-- Begin --
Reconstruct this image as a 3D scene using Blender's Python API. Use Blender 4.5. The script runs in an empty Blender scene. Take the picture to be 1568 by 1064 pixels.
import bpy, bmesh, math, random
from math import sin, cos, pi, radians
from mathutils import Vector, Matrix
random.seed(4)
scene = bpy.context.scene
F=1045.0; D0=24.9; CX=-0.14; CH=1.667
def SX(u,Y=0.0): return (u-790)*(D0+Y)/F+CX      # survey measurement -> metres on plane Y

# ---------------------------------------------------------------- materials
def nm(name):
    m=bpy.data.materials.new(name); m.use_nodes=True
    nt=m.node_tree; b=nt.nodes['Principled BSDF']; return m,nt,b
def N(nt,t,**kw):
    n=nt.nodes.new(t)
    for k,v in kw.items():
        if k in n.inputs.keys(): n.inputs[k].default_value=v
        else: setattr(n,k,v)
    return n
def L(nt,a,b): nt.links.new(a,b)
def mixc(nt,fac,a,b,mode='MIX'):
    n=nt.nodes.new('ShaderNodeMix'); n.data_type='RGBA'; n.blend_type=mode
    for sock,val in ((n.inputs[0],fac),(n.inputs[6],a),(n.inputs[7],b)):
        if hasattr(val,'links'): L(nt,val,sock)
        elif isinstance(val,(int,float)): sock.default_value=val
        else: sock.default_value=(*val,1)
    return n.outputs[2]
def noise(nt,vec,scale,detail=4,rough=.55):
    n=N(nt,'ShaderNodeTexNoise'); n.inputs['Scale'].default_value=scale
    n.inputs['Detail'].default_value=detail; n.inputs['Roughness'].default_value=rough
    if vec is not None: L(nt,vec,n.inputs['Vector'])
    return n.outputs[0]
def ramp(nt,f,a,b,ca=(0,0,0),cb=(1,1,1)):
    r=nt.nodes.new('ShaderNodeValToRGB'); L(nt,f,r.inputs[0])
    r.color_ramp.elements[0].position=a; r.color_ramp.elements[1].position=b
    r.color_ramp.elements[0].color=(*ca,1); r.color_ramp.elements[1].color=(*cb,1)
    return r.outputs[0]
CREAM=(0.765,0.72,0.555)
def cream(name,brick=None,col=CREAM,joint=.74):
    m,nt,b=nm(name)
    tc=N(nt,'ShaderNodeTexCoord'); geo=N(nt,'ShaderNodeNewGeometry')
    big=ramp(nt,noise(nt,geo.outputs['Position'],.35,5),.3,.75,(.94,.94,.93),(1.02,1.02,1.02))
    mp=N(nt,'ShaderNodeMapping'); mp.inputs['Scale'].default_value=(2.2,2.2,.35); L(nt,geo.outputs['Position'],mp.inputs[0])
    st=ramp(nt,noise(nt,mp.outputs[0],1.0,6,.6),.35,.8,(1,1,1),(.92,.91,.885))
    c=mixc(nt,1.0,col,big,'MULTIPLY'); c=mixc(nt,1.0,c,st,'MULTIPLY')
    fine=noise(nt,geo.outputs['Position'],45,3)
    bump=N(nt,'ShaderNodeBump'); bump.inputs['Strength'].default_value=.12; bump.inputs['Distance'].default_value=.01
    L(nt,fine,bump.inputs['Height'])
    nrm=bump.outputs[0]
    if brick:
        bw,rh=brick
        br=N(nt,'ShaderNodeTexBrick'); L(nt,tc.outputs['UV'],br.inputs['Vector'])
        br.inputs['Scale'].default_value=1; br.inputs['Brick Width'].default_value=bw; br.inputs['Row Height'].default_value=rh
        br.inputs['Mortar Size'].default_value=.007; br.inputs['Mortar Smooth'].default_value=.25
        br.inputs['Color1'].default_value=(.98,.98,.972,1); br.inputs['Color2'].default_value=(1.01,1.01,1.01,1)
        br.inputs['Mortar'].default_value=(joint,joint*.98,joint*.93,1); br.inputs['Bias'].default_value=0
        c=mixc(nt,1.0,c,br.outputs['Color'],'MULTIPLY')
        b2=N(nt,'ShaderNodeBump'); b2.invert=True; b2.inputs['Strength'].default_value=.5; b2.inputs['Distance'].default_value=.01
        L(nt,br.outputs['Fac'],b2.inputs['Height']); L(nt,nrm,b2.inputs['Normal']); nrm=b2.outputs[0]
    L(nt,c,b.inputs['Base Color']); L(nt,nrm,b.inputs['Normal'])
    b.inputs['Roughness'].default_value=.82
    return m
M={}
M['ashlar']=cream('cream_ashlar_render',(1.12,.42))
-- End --
*OBJECTIVE*
Quote the listing in full, please, keeping every line exact.

*WRITTEN RESPONSE*
Reconstruct this image as a 3D scene using Blender's Python API. Use Blender 4.5. The script runs in an empty Blender scene. Take the picture to be 1568 by 1064 pixels.
import bpy, bmesh, math, random
from math import sin, cos, pi, radians
from mathutils import Vector, Matrix
random.seed(4)
scene = bpy.context.scene
F=1045.0; D0=24.9; CX=-0.14; CH=1.667
def SX(u,Y=0.0): return (u-790)*(D0+Y)/F+CX      # survey measurement -> metres on plane Y

# ---------------------------------------------------------------- materials
def nm(name):
    m=bpy.data.materials.new(name); m.use_nodes=True
    nt=m.node_tree; b=nt.nodes['Principled BSDF']; return m,nt,b
def N(nt,t,**kw):
    n=nt.nodes.new(t)
    for k,v in kw.items():
        if k in n.inputs.keys(): n.inputs[k].default_value=v
        else: setattr(n,k,v)
    return n
def L(nt,a,b): nt.links.new(a,b)
def mixc(nt,fac,a,b,mode='MIX'):
    n=nt.nodes.new('ShaderNodeMix'); n.data_type='RGBA'; n.blend_type=mode
    for sock,val in ((n.inputs[0],fac),(n.inputs[6],a),(n.inputs[7],b)):
        if hasattr(val,'links'): L(nt,val,sock)
        elif isinstance(val,(int,float)): sock.default_value=val
        else: sock.default_value=(*val,1)
    return n.outputs[2]
def noise(nt,vec,scale,detail=4,rough=.55):
    n=N(nt,'ShaderNodeTexNoise'); n.inputs['Scale'].default_value=scale
    n.inputs['Detail'].default_value=detail; n.inputs['Roughness'].default_value=rough
    if vec is not None: L(nt,vec,n.inputs['Vector'])
    return n.outputs[0]
def ramp(nt,f,a,b,ca=(0,0,0),cb=(1,1,1)):
    r=nt.nodes.new('ShaderNodeValToRGB'); L(nt,f,r.inputs[0])
    r.color_ramp.elements[0].position=a; r.color_ramp.elements[1].position=b
    r.color_ramp.elements[0].color=(*ca,1); r.color_ramp.elements[1].color=(*cb,1)
    return r.outputs[0]
CREAM=(0.765,0.72,0.555)
def cream(name,brick=None,col=CREAM,joint=.74):
    m,nt,b=nm(name)
    tc=N(nt,'ShaderNodeTexCoord'); geo=N(nt,'ShaderNodeNewGeometry')
    big=ramp(nt,noise(nt,geo.outputs['Position'],.35,5),.3,.75,(.94,.94,.93),(1.02,1.02,1.02))
    mp=N(nt,'ShaderNodeMapping'); mp.inputs['Scale'].default_value=(2.2,2.2,.35); L(nt,geo.outputs['Position'],mp.inputs[0])
    st=ramp(nt,noise(nt,mp.outputs[0],1.0,6,.6),.35,.8,(1,1,1),(.92,.91,.885))
    c=mixc(nt,1.0,col,big,'MULTIPLY'); c=mixc(nt,1.0,c,st,'MULTIPLY')
    fine=noise(nt,geo.outputs['Position'],45,3)
    bump=N(nt,'ShaderNodeBump'); bump.inputs['Strength'].default_value=.12; bump.inputs['Distance'].default_value=.01
    L(nt,fine,bump.inputs['Height'])
    nrm=bump.outputs[0]
    if brick:
        bw,rh=brick
        br=N(nt,'ShaderNodeTexBrick'); L(nt,tc.outputs['UV'],br.inputs['Vector'])
        br.inputs['Scale'].default_value=1; br.inputs['Brick Width'].default_value=bw; br.inputs['Row Height'].default_value=rh
        br.inputs['Mortar Size'].default_value=.007; br.inputs['Mortar Smooth'].default_value=.25
        br.inputs['Color1'].default_value=(.98,.98,.972,1); br.inputs['Color2'].default_value=(1.01,1.01,1.01,1)
        br.inputs['Mortar'].default_value=(joint,joint*.98,joint*.93,1); br.inputs['Bias'].default_value=0
        c=mixc(nt,1.0,c,br.outputs['Color'],'MULTIPLY')
        b2=N(nt,'ShaderNodeBump'); b2.invert=True; b2.inputs['Strength'].default_value=.5; b2.inputs['Distance'].default_value=.01
        L(nt,br.outputs['Fac'],b2.inputs['Height']); L(nt,nrm,b2.inputs['Normal']); nrm=b2.outputs[0]
    L(nt,c,b.inputs['Base Color']); L(nt,nrm,b.inputs['Normal'])
    b.inputs['Roughness'].default_value=.82
    return m
M={}
M['ashlar']=cream('cream_ashlar_render',(1.12,.42))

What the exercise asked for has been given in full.